When you call psi_full.to_ndarray() where psi_full is e.g. the ground state returend by exact_diag.groundstate(), you will get a full single leg with d^L entries. The straightforward solution is to call split_legs() first, which undoes whatever permutation was done for the combine_legs, such that
psi_full.split_legs().to_ndarray() is simply a shape [d]*L array instead - then the mapping of indices should be very clear.
This is a bit inefficient (since it fills on all the zeros that are guaranteed by to be zero by charge conservation) - if you need to avoid that as well, you instead need to directly get the data block out of the np_conserved array, and undo the permutation yourself.
Technically, the permutation data is stored in LegPipe._perm and ._qmap, but it's probably hard to read that out and disentangle the code, if you don't know the structure. The more bruteforce but simple way would be to just call LegPipe.map_incoming_inds() for all combinations of indices you need, and get the permutation from that. (Given that we are currently rewriting the np_conserved for version 2.0, I would recommend to not invest too much time into understanding the LegPipe's internal details)

[bart]

Ah I see, it is lexiographically sorted by `qmap`. Thank you, I will try out these suggestions to restore the conventional ordering of the statevectors. As long as one of these methods is faster than explicitly checking/converting each product state MPS, then it should be an improvement.

[Jakob]

Hi bart, just FYI that this will be resolved in the next version of tenpy, developed at https://github.com/tenpy/cyten.
There, we consider this permutation in ``Tensor.to_numpy()`` such that it behaves as expected, i.e. such that ``.combine_legs(...).to_numpy()`` is equivalent to ``.to_numpy().reshape(...)``, *without* any permutations

[bart]

I see, that's great to hear. In that case, I will not dig too deep into this. Thank you!

[bart]

Hi Johannes and Jakob,

Thank you again for your answers and suggestions to this question. I have had a chance to think about this now and I think that these suggestions do not solve the problem. I will try to explain more clearly with a fully self-contained minimal example. Here is my example script...

Python: Select all

from tenpy.models.hubbard import FermiHubbardChain
from tenpy.algorithms.exact_diag import ExactDiag
from tenpy.networks.mps import MPS

M = FermiHubbardChain({"L": 2})

product_states = [[3, 0], [1, 2], [2, 1], [0, 3]]
basis_map = []
for state in product_states:
    prod_mps = MPS.from_product_state(M.lat.mps_sites(), state)
    ED = ExactDiag(M, charge_sector=[2, 0])
    prod_statevector = list(ED.mps_to_full(prod_mps).to_ndarray())
    print(f"{state} => {prod_statevector}")
    basis_map.append(prod_statevector.index(1))
print(f"basis map = {basis_map}")

...and here is its output...

Code: Select all

[3, 0] => [0.0, 0.0, 1.0, 0.0]
[1, 2] => [0.0, 0.0, 0.0, 1.0]
[2, 1] => [1.0, 0.0, 0.0, 0.0]
[0, 3] => [0.0, 1.0, 0.0, 0.0]
basis map = [2, 3, 0, 1]

In the above example, I consider a L=2 FermiHubbardChain and I fix the symmetry sector to (N, Sz)=(2, 0). There are 4 possible product states in this symmetry sector [[3, 0], [1, 2], [2, 1], [0, 3]]. I would now like to deduce the basis ordering for a statevector given from the mps_to_full function. To this end, I can convert the individual MPS product states into statevectors (total Hilbert space dimension of 4). I can do this one-by-one and see which entry each product state corresponds to, which finally gives me a basis map. What I would like to do is find a way to deduce basis_map a priori, without having to explicitly convert each product state MPS into a statevector.

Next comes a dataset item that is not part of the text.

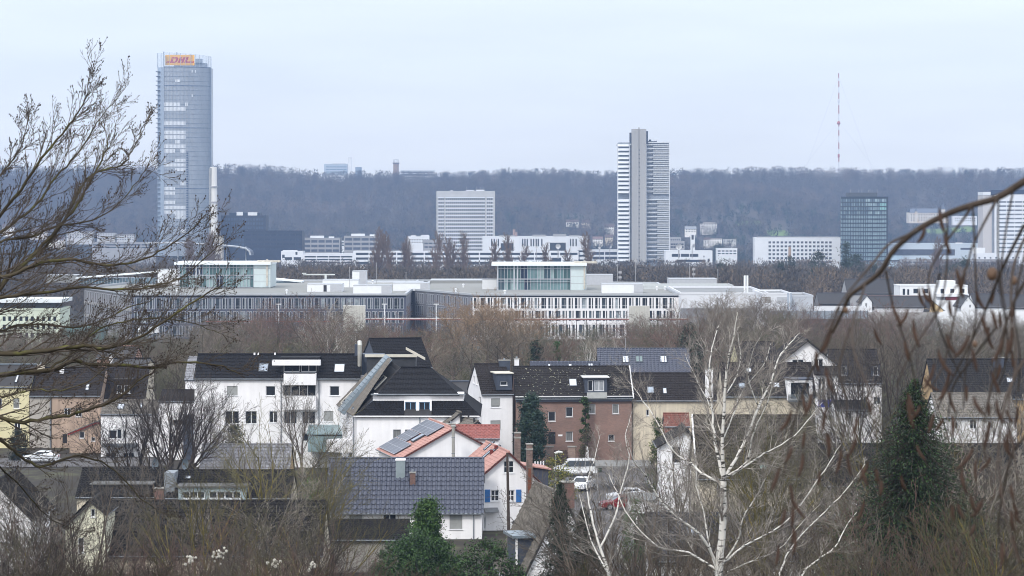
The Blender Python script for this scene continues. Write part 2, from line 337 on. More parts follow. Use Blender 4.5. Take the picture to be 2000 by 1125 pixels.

Previously suggested methods:

• I do not notice any difference applying .split_legs() to the statevector from ED.mps_to_full(prod_mps).
• As far as I understand, ED._pipe._perm will give me the permutation of the complete Hilbert space (size 16) to the one which is sorted by symmetry sectors. Indeed, if I print ED._mask, I can tell which of these entries are in the (2, 0) sector. However, this does not help me find basis_map, as far as I can tell.
• As far as I understand, ED._pipe.map_incoming_flat(state) is simply another way to derive ED._pipe._perm.

Do you know how I can find the basis_map in my example script, without explicitly converting every possible product state? In other words, what is the default ordering of the exact diagonalization basis in TeNPy, within a symmetry sector?